Parisi tampoco pareció feliz en esta campaña. Ante tanto converso al populismo más ramplón, su populismo ontológico parecía tenerlo todo para conquistar la tierra baldía electoral. Los periodistas, inquisitivos en la forma y tolerantes en el fondo, lo dejaron mentir, exagerar, olvidar y hasta insultar sin límites. Pero, para su sorpresa, siempre hubo otro candidato diciendo una tontería más grande que la suya.

En medio de tanta grandilocuencia, alarmismo, acusaciones y frases vacías, Harold Mayne-Nicholls parecía haber llegado a dormir la siesta en cámara. Entre tantos candidatos que se declaraban de centro, él era realmente el hombre de ninguna parte y de la cosa ninguna. Ni de derecha ni de izquierda ni todo lo contrario. Su moderación parecía un alivio hasta que confesó que había votado por el Sí y el No al mismo tiempo. Ahí pasó derecho de neutral a inasible, del medio tono al absurdo. La comedia terminó en farsa cuando se trenzó a cachetazos con Antonio Neme padre en el Country Club. Un adolescente grande que creyó que bastaba con pedir disculpas para borrar la huella de un gesto inexplicable.

Los debates, interminables y repetitivos, organizados por los gremios más insólitos, obligaron a todos los candidatos a sacar lo peor de sí. De hecho, ese parecía el objetivo: torturarlos a ver cuánto aguantaban.

Castigar a la política y los políticos que se aferraron a frases hechas y a ideas huecas para confirmar cualquier instinto irracional de un electorado saturado. “Los problemas de la democracia se resuelven con más democracia”, dijo alguna vez un congresista norteamericano. Los que llevamos treinta años votando por obligación moral sabemos que no es cierto.
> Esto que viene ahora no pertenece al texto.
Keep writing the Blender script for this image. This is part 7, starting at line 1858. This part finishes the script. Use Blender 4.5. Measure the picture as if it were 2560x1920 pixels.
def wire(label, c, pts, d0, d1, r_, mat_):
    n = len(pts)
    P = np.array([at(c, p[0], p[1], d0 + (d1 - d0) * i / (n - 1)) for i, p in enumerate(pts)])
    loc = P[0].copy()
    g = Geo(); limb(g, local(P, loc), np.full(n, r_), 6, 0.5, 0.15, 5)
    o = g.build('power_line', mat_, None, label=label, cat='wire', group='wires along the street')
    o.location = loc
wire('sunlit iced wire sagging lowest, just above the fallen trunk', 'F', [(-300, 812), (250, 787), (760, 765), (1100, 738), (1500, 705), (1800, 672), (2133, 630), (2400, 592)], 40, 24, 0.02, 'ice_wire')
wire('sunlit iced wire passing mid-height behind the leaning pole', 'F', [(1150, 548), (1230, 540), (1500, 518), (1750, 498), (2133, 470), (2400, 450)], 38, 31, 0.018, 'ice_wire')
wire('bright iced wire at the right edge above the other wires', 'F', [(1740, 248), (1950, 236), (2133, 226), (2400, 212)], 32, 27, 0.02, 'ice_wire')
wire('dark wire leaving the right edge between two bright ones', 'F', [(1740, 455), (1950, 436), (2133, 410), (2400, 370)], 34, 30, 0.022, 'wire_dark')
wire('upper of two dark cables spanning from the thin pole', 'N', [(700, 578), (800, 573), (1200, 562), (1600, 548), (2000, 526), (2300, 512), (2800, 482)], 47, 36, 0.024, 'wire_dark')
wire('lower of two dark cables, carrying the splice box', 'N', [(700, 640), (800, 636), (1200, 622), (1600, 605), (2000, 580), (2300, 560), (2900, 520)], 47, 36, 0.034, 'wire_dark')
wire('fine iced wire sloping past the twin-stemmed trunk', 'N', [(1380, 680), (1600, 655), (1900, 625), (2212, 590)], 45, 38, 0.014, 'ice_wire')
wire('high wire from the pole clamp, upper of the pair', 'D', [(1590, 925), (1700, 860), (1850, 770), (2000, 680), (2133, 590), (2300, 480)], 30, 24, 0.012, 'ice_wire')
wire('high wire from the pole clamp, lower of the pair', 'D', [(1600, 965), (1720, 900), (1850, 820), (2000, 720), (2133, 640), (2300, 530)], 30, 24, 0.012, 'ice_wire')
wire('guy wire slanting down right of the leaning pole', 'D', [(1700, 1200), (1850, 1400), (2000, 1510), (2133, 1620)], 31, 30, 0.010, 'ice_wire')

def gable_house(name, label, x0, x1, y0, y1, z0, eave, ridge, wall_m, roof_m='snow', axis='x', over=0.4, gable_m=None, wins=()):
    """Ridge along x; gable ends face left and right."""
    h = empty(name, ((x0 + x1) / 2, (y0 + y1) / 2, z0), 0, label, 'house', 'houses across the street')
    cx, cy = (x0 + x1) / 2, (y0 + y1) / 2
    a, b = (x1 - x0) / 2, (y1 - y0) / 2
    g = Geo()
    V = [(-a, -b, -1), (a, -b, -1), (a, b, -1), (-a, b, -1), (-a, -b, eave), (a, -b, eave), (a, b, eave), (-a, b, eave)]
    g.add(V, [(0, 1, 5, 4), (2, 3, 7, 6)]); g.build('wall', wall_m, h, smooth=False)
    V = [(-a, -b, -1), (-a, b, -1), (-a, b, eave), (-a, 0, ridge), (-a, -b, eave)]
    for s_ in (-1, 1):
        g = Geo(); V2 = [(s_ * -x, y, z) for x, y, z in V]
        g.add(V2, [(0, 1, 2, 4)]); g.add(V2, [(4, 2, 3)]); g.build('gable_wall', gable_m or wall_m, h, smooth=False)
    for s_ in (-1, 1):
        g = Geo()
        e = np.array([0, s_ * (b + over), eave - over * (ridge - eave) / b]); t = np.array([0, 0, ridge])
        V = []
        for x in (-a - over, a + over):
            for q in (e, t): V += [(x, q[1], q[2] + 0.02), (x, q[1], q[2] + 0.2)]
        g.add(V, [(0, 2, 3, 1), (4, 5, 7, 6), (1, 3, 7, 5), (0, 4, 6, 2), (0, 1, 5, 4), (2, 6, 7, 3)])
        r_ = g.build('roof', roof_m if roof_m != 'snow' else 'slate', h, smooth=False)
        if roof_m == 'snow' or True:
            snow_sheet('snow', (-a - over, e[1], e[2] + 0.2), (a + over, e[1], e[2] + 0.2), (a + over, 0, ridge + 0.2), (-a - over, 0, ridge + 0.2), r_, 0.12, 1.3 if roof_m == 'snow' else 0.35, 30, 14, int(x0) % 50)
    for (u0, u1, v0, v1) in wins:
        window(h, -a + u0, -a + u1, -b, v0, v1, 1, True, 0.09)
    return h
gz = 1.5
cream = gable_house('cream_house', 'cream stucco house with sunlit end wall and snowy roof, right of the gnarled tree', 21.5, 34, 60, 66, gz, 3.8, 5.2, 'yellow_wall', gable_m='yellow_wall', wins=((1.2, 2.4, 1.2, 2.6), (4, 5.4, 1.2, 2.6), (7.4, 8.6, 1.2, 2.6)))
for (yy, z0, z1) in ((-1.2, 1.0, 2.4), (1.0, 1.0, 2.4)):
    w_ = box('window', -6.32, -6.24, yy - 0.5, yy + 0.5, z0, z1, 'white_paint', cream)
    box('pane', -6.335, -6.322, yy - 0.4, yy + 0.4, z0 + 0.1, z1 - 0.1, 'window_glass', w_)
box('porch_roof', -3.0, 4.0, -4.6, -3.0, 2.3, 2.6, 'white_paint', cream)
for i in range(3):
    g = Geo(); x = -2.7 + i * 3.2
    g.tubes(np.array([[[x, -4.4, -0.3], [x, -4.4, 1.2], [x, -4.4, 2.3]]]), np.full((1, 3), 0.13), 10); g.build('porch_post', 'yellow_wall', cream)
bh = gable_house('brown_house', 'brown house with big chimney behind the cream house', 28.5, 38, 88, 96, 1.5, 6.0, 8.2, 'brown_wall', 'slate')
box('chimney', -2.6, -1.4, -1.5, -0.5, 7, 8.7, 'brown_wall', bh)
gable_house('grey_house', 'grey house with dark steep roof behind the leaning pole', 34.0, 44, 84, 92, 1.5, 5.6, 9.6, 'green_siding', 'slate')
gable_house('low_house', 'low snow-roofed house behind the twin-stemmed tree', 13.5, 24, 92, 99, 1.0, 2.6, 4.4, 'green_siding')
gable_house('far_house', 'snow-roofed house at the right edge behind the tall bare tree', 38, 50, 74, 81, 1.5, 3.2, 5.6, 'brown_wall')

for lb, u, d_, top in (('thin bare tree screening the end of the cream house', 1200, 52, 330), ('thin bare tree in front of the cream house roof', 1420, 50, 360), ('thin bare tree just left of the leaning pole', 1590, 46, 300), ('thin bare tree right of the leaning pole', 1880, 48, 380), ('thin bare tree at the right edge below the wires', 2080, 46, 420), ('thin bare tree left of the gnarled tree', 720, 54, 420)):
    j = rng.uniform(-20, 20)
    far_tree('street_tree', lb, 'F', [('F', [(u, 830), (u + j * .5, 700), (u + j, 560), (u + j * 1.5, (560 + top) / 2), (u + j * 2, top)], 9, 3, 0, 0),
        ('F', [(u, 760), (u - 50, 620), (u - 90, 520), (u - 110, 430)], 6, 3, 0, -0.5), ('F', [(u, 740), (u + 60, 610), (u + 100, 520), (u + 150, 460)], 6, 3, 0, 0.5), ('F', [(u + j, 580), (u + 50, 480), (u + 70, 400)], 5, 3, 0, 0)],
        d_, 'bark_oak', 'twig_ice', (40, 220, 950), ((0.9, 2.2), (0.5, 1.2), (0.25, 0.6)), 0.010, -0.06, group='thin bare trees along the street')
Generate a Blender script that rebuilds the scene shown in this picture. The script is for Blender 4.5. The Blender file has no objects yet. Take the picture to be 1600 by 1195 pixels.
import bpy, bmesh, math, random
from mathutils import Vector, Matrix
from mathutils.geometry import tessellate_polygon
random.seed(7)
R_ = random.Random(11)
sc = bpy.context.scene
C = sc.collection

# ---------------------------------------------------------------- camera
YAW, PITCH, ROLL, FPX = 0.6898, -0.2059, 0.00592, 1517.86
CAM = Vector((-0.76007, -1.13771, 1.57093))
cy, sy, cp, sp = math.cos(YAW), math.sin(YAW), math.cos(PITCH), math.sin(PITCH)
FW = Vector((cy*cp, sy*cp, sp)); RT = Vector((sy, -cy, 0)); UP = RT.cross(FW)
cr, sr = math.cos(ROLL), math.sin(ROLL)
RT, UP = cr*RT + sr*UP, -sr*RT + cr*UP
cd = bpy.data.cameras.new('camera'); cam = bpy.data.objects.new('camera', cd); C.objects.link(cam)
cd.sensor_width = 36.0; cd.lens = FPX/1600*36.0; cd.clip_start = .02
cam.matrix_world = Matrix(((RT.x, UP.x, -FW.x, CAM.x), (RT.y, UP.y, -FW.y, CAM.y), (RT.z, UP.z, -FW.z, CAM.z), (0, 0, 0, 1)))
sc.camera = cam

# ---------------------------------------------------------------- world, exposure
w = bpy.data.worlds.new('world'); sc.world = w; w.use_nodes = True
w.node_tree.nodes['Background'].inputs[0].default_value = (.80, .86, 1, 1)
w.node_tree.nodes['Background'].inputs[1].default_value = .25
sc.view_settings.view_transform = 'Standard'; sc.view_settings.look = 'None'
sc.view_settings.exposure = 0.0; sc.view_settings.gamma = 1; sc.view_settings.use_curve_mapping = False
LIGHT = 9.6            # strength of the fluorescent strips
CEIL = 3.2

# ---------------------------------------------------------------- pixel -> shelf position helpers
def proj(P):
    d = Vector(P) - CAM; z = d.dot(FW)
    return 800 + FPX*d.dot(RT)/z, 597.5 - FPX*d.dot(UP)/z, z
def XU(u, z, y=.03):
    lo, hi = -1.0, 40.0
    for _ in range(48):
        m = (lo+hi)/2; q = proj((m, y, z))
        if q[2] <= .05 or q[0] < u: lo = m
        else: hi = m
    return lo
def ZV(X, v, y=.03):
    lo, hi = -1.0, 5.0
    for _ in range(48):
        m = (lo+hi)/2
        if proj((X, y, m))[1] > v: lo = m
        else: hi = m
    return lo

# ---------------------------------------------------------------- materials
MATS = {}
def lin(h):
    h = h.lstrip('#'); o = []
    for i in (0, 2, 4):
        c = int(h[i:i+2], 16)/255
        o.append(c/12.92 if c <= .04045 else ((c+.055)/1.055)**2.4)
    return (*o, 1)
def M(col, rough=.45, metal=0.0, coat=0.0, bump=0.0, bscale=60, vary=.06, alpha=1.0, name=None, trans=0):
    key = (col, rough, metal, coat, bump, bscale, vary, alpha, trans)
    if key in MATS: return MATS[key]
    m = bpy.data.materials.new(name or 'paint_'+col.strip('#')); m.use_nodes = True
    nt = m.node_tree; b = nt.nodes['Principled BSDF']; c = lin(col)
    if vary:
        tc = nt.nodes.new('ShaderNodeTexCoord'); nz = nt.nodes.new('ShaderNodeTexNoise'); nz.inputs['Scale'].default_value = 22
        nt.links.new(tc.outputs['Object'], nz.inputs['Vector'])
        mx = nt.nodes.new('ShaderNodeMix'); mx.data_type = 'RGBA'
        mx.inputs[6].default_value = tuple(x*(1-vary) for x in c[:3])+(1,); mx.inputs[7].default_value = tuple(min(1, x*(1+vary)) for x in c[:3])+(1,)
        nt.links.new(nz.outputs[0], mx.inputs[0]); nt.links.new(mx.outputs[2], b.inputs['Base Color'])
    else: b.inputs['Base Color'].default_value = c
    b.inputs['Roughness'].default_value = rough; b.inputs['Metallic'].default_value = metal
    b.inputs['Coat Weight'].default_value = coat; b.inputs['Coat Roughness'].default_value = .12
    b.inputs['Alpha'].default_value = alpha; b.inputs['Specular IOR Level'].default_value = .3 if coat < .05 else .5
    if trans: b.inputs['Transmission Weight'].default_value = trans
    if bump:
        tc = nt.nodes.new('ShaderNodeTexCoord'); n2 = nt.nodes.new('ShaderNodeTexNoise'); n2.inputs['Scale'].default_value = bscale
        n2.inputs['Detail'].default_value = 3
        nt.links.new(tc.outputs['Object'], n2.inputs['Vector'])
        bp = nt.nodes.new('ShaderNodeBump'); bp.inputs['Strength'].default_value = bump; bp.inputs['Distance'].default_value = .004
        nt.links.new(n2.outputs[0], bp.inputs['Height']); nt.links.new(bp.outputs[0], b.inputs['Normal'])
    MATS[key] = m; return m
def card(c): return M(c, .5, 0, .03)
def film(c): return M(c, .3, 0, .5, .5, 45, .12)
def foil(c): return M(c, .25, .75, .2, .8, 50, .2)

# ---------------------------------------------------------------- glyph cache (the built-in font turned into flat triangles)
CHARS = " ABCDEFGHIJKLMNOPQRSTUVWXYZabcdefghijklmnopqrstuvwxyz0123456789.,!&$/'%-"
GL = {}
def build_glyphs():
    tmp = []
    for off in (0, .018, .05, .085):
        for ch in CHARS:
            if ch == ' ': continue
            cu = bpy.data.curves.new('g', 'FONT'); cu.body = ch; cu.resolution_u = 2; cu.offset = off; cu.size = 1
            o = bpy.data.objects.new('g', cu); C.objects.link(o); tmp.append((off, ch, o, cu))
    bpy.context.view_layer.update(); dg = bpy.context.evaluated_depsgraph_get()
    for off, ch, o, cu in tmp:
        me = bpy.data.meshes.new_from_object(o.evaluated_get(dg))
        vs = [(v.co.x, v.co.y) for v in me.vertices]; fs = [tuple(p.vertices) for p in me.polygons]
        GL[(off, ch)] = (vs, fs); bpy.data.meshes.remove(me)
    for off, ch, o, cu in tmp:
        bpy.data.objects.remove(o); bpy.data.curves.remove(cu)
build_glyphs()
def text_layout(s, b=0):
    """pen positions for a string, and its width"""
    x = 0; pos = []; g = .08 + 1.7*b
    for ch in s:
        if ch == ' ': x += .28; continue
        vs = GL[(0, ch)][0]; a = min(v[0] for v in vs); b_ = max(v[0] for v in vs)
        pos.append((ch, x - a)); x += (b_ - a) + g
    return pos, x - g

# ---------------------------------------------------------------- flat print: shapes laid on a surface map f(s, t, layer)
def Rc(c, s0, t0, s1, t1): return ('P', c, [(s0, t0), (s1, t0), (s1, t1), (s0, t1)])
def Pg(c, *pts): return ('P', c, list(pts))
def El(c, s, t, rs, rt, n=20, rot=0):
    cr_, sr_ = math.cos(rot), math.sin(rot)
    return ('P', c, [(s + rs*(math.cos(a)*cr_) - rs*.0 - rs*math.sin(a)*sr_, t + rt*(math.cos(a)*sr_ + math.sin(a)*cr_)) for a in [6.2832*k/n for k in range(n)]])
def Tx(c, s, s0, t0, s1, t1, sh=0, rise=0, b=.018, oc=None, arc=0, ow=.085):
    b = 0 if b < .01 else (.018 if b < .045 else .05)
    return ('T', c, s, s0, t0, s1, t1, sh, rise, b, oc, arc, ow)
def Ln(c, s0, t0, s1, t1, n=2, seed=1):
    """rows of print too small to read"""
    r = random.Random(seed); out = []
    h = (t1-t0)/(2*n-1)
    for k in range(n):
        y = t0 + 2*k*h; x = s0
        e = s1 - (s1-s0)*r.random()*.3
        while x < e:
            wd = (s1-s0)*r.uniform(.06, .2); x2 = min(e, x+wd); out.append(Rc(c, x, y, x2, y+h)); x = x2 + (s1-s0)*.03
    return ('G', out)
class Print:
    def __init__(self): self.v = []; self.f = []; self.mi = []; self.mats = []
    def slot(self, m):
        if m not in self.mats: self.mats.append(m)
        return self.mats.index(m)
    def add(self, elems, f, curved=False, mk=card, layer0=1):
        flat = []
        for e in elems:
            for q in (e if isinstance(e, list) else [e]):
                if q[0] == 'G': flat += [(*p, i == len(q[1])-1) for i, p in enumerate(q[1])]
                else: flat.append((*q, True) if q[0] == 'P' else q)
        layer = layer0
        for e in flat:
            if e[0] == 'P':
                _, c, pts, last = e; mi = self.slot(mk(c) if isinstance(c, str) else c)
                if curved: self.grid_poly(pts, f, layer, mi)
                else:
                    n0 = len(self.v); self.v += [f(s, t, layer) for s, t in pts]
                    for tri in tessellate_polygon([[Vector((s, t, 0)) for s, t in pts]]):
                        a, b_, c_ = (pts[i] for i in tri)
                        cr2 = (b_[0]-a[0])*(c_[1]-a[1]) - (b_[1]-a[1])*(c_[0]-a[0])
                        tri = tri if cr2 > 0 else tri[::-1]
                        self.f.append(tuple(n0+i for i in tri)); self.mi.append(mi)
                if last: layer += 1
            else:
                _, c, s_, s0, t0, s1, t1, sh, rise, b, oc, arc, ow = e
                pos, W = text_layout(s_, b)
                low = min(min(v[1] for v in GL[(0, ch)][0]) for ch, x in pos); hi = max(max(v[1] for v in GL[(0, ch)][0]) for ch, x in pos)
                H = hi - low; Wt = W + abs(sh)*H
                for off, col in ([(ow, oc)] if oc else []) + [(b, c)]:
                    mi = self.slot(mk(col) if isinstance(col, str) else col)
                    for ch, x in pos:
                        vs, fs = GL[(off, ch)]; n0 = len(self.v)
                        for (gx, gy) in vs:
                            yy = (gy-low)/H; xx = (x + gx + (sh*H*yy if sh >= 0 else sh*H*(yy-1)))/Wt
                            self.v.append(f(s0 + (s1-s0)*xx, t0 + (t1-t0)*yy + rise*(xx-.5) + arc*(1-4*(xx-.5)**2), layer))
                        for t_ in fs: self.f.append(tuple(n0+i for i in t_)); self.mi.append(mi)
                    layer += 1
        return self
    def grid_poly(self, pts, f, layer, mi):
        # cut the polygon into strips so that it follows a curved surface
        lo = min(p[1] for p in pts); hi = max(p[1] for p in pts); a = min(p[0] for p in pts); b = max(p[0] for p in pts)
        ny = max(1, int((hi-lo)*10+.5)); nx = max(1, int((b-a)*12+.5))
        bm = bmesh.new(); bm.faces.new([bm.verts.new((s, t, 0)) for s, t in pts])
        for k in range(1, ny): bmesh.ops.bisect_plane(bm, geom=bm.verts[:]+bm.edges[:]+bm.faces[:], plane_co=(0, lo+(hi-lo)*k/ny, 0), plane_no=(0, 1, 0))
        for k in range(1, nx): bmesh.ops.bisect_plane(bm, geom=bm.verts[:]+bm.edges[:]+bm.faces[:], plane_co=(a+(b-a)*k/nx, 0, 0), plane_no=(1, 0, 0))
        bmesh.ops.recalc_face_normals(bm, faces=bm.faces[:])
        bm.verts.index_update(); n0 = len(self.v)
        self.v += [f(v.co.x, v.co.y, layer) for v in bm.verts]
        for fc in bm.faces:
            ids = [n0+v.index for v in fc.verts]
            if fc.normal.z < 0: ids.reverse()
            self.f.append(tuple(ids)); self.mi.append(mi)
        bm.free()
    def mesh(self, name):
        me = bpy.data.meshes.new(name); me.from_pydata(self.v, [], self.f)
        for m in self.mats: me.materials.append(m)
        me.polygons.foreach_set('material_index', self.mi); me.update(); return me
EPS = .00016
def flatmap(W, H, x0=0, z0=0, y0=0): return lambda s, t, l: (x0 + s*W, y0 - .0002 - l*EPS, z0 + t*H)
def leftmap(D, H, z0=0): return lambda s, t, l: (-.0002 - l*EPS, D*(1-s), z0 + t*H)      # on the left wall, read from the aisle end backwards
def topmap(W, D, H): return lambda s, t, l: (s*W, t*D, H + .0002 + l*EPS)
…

El exceso de democracia —o la democracia vivida como exceso— produce hastío, desconfianza y cinismo.

No más democracia, sino su caricatura. Las pocas ideas en que todos coinciden —que la inmigración es un problema y no una necesidad, que las Pymes merecen mejor trato que las grandes empresas, que los políticos deben ganar menos y ser tratados peor— son todas falsas o, al menos, discutibles. Las verdaderas urgencias —la inseguridad, el costo de la vida, la falta de natalidad— se abordan desde el ángulo más equivocado posible, hundidas en un lodazal de reels de Instagram o TikToks y frases cortadas que captan una atención cada vez más escasa. Con tal de no enfrentar la complejidad del presente, se vuelve a perdonar la dictadura, a relativizar sus crímenes, a poner en duda el debido proceso y la presunción de inocencia, la libertad de expresión y de movimiento. Por suerte o por desgracia, ya nadie cree que lo que prometen los candidatos se hará realidad. Pero ¿y si fuera verdad? ¿Y si estos señores que llevan meses payaseando en distintos foros, hablando de lo que no entienden y entendiendo lo que no dicen, hablaran en serio? ¿Y si esto que no parece del todo real fuera, después de todo, la nueva realidad?